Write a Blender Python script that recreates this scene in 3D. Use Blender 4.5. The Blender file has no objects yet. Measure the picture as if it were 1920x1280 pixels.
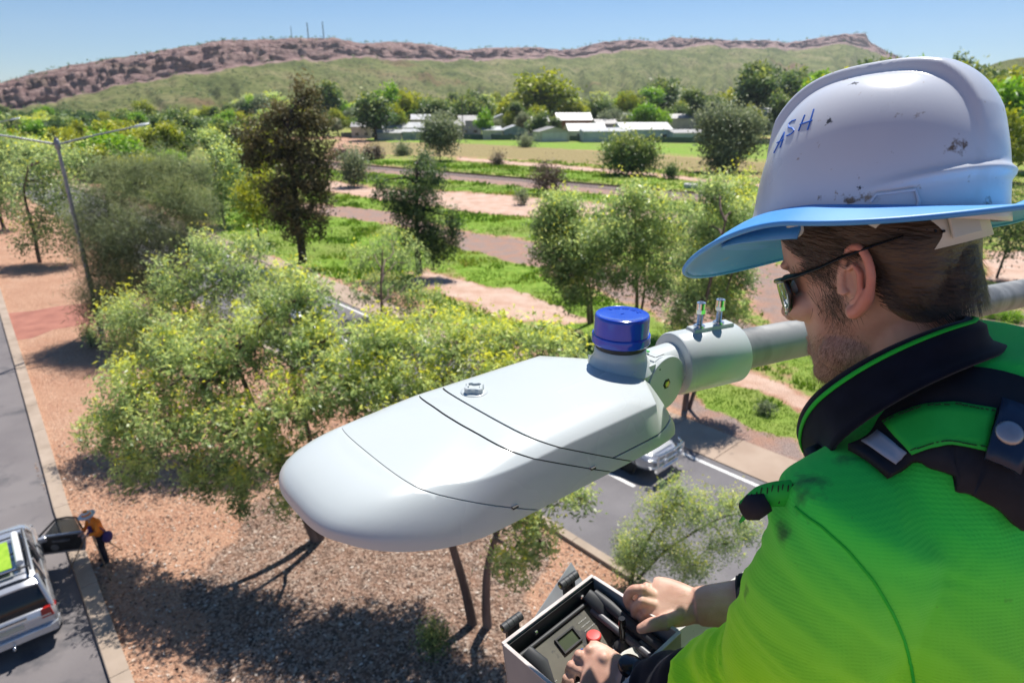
import bpy, bmesh, math, random
import numpy as np
from mathutils import Vector, Matrix, noise
random.seed(7); rng = np.random.default_rng(11)
SC = bpy.context.scene
COL = SC.collection
EYE = 12.0
PITCH = math.atan(445/1200.0)
CP, SP = math.cos(PITCH), math.sin(PITCH)

# ---------------- camera, sky, sun, exposure ----------------
cd = bpy.data.cameras.new('camera'); cam = bpy.data.objects.new('camera', cd); COL.objects.link(cam)
cam.location = (0, 0, EYE); cam.rotation_euler = (math.pi/2-PITCH, 0, 0)
cd.sensor_width = 36; cd.lens = 22.5; cd.clip_start = 0.02; cd.clip_end = 12000
cd.dof.use_dof = True; cd.dof.focus_distance = 0.80; cd.dof.aperture_fstop = 8.0
SC.camera = cam
SUN_AZ = math.radians(20)          # compass-like: x east, y ahead
SUN_EL = math.radians(61)
sdir = Vector((math.sin(SUN_AZ)*math.cos(SUN_EL), math.cos(SUN_AZ)*math.cos(SUN_EL), math.sin(SUN_EL)))
w = bpy.data.worlds.new('World'); SC.world = w; w.use_nodes = True
nt = w.node_tree; bg = nt.nodes['Background']
sky = nt.nodes.new('ShaderNodeTexSky'); sky.sky_type = 'NISHITA'; sky.sun_disc = False
sky.sun_elevation = SUN_EL; sky.sun_rotation = SUN_AZ
sky.air_density = 1.25; sky.dust_density = 0.0; sky.ozone_density = 6.0; sky.altitude = 2500
hsv = nt.nodes.new('ShaderNodeHueSaturation'); hsv.inputs['Saturation'].default_value = 1.22; nt.links.new(sky.outputs[0], hsv.inputs['Color']); nt.links.new(hsv.outputs[0], bg.inputs[0]); bg.inputs[1].default_value = 0.066
ld = bpy.data.lights.new('sun', 'SUN'); ld.energy = 4.8; ld.angle = math.radians(0.55); ld.color = (1, 0.955, 0.89)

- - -

▶ **AIM OF THE EXERCISE**:
Please take the lines from the beginning of the data above through the line holding "CP, SP = math.cos(PITCH), math.sin(PITCH)" and transcribe them exactly, without any pictures.

▶ **SOLUTION TO THE EXERCISE**:
Write a Blender Python script that recreates this scene in 3D. Use Blender 4.5. The Blender file has no objects yet. Measure the picture as if it were 1920x1280 pixels.
import bpy, bmesh, math, random
import numpy as np
from mathutils import Vector, Matrix, noise
random.seed(7); rng = np.random.default_rng(11)
SC = bpy.context.scene
COL = SC.collection
EYE = 12.0
PITCH = math.atan(445/1200.0)
CP, SP = math.cos(PITCH), math.sin(PITCH)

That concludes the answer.